Salem’s Lot

Year: 1989

Synopsis: A successful writer returns to his small childhood hometown to write a story about the town’s supposedly evil house that haunted him since he was a child. He soon learns he is not the only one interested in the decrepit structure.

• A well implemented, slow burn of a horror story.
• All the characters were brought to life with all their glaring imperfections, as many might not have been much better than the ancient vampire.
• Though not perfect, the effort to emulate the Maine dialect was successful enough, while the lingering old New England feel was well done.
• The dread-filled visuals, particularly of the vampire at the window and the rotting house stuck with the viewer.
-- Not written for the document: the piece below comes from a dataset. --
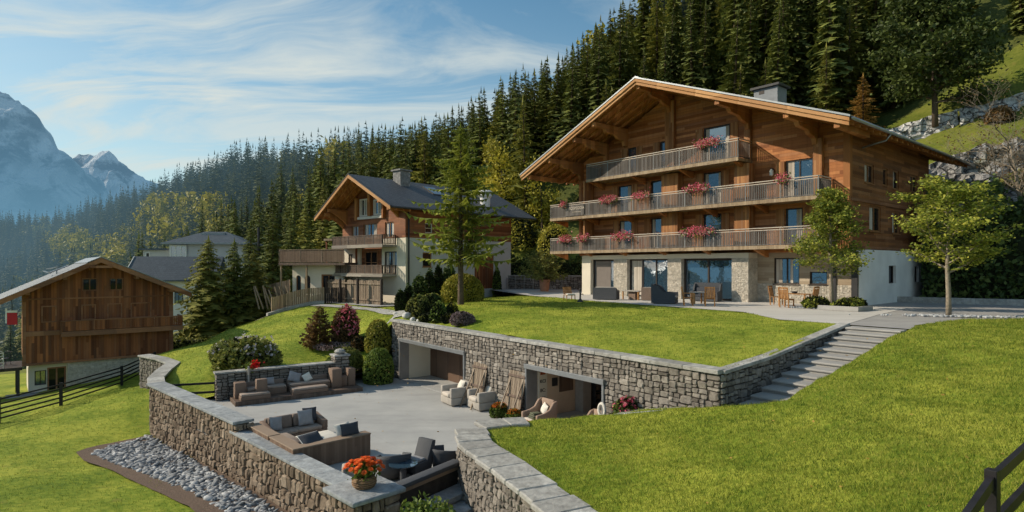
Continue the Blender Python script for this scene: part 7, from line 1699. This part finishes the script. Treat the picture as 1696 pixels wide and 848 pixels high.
X_, Y_ = 42.0, 71.5; conifer('larch_tree', 'golden brown larch at the edge of the dark forest', 'larch', (X_, Y_, tz(X_, Y_) - .3), 10., 2.9, 24, 9, 5, 55, M['larch'], droop=.2, side=.28, irr=.4)
X_, Y_ = 40.5, 77.; conifer('spruce_tree', 'single olive spruce standing before the dark forest left of the larch', 'spruce', (X_, Y_, tz(X_, Y_) - .3), 13.5, 3.0, 28, 8, 5, 56, M['spruce2'], droop=.25, side=.36, irr=.35)
X_, Y_ = 33.5, 79.; conifer('spruce_tree', 'feathery pale spruce behind the chalet chimney', 'spruce', (X_, Y_, tz(X_, Y_) - .3), 14, 3.2, 28, 8, 5, 57, M['spruce2'], droop=.3, side=.34, irr=.4)
t = rail_fence('metal_railing', 'thin black railing running up the grass above the chalet roof', [(38.5, 73.5), (42, 73.0), (46.5, 72.0)], lambda p: TER.z(*p), 1.1, 2, .05, .03, .04, 1.6, 'iron'); mb = MB()
for k in range(80):
    q = Vector((38.5, 73.5)).lerp(Vector((46.5, 72.0)), k / 79); mb.box((q.x, q.y, TER.z(q.x, q.y) + .55), (.03, .03, 1.1))
mb.build('bars', M['iron'], t)
for k, (x, y, r, h, m, lb) in enumerate(((52.5, 64.2, 1.3, 1.5, 'redleaf', 'rusty shrub above the right end of the rock wall'), (40, 46.5, 1.6, 1.6, 'olive', 'olive bush on the rock face left of the bare tree'), (42, 41, 1.8, 2.2, 'olive', 'olive bush at the right edge beside the bare tree'), (6, 84, 2.6, 4, 'birch', 'yellow green bush at the foot of the slope between the chalets'), (1, 88, 3, 5, 'birch', 'tall yellow green bush behind the second chalet roof'), (11, 88, 3, 4.2, 'olive', 'olive bush on the slope left of the big chalet'))):
    bush('hillside_bush', lb, 'bush', (x, y, TER.z(x, y) + (1.2 if k == 1 else 0)), (r, r, h / 1.3), M[m], 2400, .15, 400 + k, amp=.3, shell=.2)
# ------------------------------------------------------------------ ground cover
def gravel():
    rng = np.random.default_rng(9); poly = [(-16.35, 27.0), (-17.0, 25.4), (-17.0, 24.3), (-15.9, 23.2), (-14.3, 22.1), (-12.1, 20.5), (-9.3, 18.4), (-7.0, 16.2), (-5.2, 13.6), (-3.9, 13.6), (-4.1, 14.95), (-10.1, 20.7)]
    p = rng.uniform((-17.5, 13), (-3.5, 27.3), (26000, 2)); p = p[inside(poly, p)][:8000]; z = LLS(p[:, 0], p[:, 1]) + .05
    b = bmesh.new(); bmesh.ops.create_icosphere(b, subdivisions=1, radius=1); base = np.array([v.co[:] for v in b.verts]); f = np.array([[v.index for v in q.verts] for q in b.faces]); b.free()
    n = len(p); s = rng.uniform(.055, .12, n) * rng.choice([1, 1, 1.5], n)
    V = base[None] * rng.uniform(.65, 1.3, (n, len(base), 3)) * (s[:, None, None] * np.array([1.35, .8, .42]))
    a = rng.uniform(0, 3.14, n); c, q = np.cos(a)[:, None], np.sin(a)[:, None]; tl = rng.uniform(-.5, .5, n)[:, None]
    x = V[..., 0] * c - V[..., 1] * q; y = V[..., 0] * q + V[..., 1] * c; zz_ = V[..., 2] + V[..., 0] * tl
    V = np.stack([x + p[:, :1], y + p[:, 1:], zz_ + z[:, None] + rng.uniform(-.02, .06, (n, 1))], -1)
    o = tri_mesh('gravel', V.reshape(-1, 3), (f[None] + (np.arange(n) * len(base))[:, None, None]).reshape(-1, 3), M['gravelisl'])
    tag(o, 'grey river stones filling the curved bed along the parapet', 'gravel', None, 'stuff')
t = NT('loose_grey_stones'); o_ = t.pos(); c = t.ramp(t.isl(), [(.0, (.15, .16, .175)), (.5, (.28, .29, .305)), (1., (.44, .45, .465))]); c = t.mix(t.ramp(t.noise(o_, 14., 4), [(.4, 0.), (.7, .5)]), c, (.2, .2, .21)); M['gravelisl'] = t.fin(c, .85, t.bump(t.noise(o_, 40., 4), .6, .01), 0., .2)
gravel()
t = NT('grass_blades'); c = t.ramp(t.ma('ADD', t.ma('MULTIPLY', t.isl(), .45), t.ma('ADD', t.ma('MULTIPLY', t.noise(t.pos(), .45, 4), .35), t.ma('MULTIPLY', t.noise(t.pos(), 3., 3), .25))), [(.33, (.056, .108, .011)), (.5, (.165, .225, .023)), (.66, (.36, .375, .053)), (.8, (.48, .43, .11))]); M['blade'] = t.fin(c, .6, None, 0., .2, .35)
def grass(label, sheet_obj, n, power, hmin, hmax, wd, seed, maxd=None, keep=None):
    me = sheet_obj.data; me.calc_loop_triangles(); rng = np.random.default_rng(seed)
    co = np.empty(len(me.vertices) * 3); me.vertices.foreach_get('co', co); co = co.reshape(-1, 3); tr = np.empty(len(me.loop_triangles) * 3, int); me.loop_triangles.foreach_get('vertices', tr); T = co[tr.reshape(-1, 3)]
    cen = T.mean(1); d = np.hypot(cen[:, 0], cen[:, 1]); px = np.abs(cen[:, 0] / np.maximum(cen[:, 1], .1))
    A_ = np.linalg.norm(np.cross(T[:, 1] - T[:, 0], T[:, 2] - T[:, 0]), axis=1) * np.maximum(d, 5.) ** -power * ((cen[:, 1] > 4) & (px < 1.0) & (d < (maxd or 1e9)))
    i = rng.choice(len(T), n, p=A_ / A_.sum()); u, v = rng.random((2, n)); sw = u + v > 1; u[sw], v[sw] = 1 - u[sw], 1 - v[sw]
    P = T[i, 0] + (T[i, 1] - T[i, 0]) * u[:, None] + (T[i, 2] - T[i, 0]) * v[:, None]
    dd = np.hypot(P[:, 0], P[:, 1]); a = rng.uniform(0, 6.283, n); h = rng.uniform(hmin, hmax, n) * (1 + dd * .012); w_ = wd * (1 + dd * .05)
    ln = rng.uniform(.2, .9, n) * h; la = a + rng.uniform(-.8, .8, n) + 1.2
    V = np.empty((n, 3, 3)); V[:, 0] = P + np.column_stack([-np.sin(a) * w_, np.cos(a) * w_, np.full(n, -.01)]); V[:, 1] = P + np.column_stack([np.sin(a) * w_, -np.cos(a) * w_, np.full(n, -.01)]); V[:, 2] = P + np.column_stack([np.cos(la) * ln, np.sin(la) * ln, h])
    o = tri_mesh('grass', V.reshape(-1, 3), np.arange(n * 3).reshape(-1, 3), M['blade']); return tag(o, label, 'grass', None, 'stuff')
ob_ = bpy.data.objects
rng = np.random.default_rng(77); C = []
for n_, x0, x1, y0, y1, zf in ((170, -15, 5, 16, 33, None), (260, 2, 22, 9, 26, FLS), (160, -8, 12, 20, 40, ULS), (120, -24, -8, 12, 40, LLS)):
    for k in range(n_):
        x, y = rng.uniform(x0, x1), rng.uniform(y0, y1)
        if zf is None:
            if not inside([(-16, 27.4), (-9.8, 21.2), (-4, 15.6), (-1.6, 18.2), (5.8, 18), (-6.8, 34)], np.array([(x, y)]))[0]: continue
            z = LT + .012
        else: z = zf.z(x, y) + .03
        if zf is LLS and x > -17.5 and y > 13: continue
        C.append((x, y, z))
V, Fq = leaves(np.array(C), .035, rng, .8, 1.4); tag(tri_mesh('fallen_leaves', V, Fq, M['larch']), 'scattered fallen leaves on the lawns and the terrace', 'leaves', None, 'stuff')
grass('blades of grass on the front right lawn', ob_['front_lawn'], 190000, 1.35, .035, .075, .0035, 1)
grass('blades of grass on the upper lawn and the left slope', ob_['upper_lawn'], 90000, 1.2, .03, .07, .0035, 2)
grass('blades of grass on the lower left lawn', ob_['lower_lawn'], 70000, 1.5, .03, .07, .0035, 3, 45)
for ob2 in list(S.objects):                     # a fresh look at what is left at top level
    if ob2.type == 'MESH' and ob2.name.startswith('valley_ground'): ob2['kind'] = 'structure'
S.cycles.use_adaptive_sampling = True; S.cycles.adaptive_threshold = .025; S.cycles.max_bounces = 5; S.cycles.diffuse_bounces = 3; S.cycles.glossy_bounces = 3; S.cycles.transmission_bounces = 3; S.cycles.transparent_max_bounces = 4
The glowing Vampire eyes were perfect and truly hypnotic.
• The sometimes held back jump scares were all well timed and fully integrated with the growing dread.
• The echoes of classic horror films, lovecraftian weird fiction, gothic horror, and Hitchcock were applied perfectly.
• The way the antagonists laughed at the almost heroes and viewers for their assumptions surrounding vampires fueled some of the most memorable moments.
• A dark but realistic ending, with the protagonists more survivors than heroes, and perhaps not even survivors.

• Can feel very slow at times, especially when the miniseries is watched in one sitting.
• The almost literal made for TV scars of obvious and not always well timed commercial cuts took away from the otherwise innovative implementation.
• Related to the commercial cuts, the occasional freeze and zoom moments came off as a bit antiquated for today’s standards.

If evil attracts evil than what does that make a writer fascinated by his own horror surrounding an evil house? What does that make the people living next door to a supposed source of evil? Perhaps the rotting New England house was just a beacon to be seen or ignored. It seemed unlikely that the house truly cared. Yet, the small town itself was rotting from within: slight hints of inbreeding, likely declining population, adultery, jealousy, cowardice. The seeds of darkness were there, whether the house had anything to do with it or not. Whatever the master vampire’s plans were, he certainly liked the rotting town with a rotting house as its symbolic dark heart. Perhaps that darkness ensured a wave of new vampires. No one seemed sure of anything at the end except for the vampires birthed at Salem’s Lot.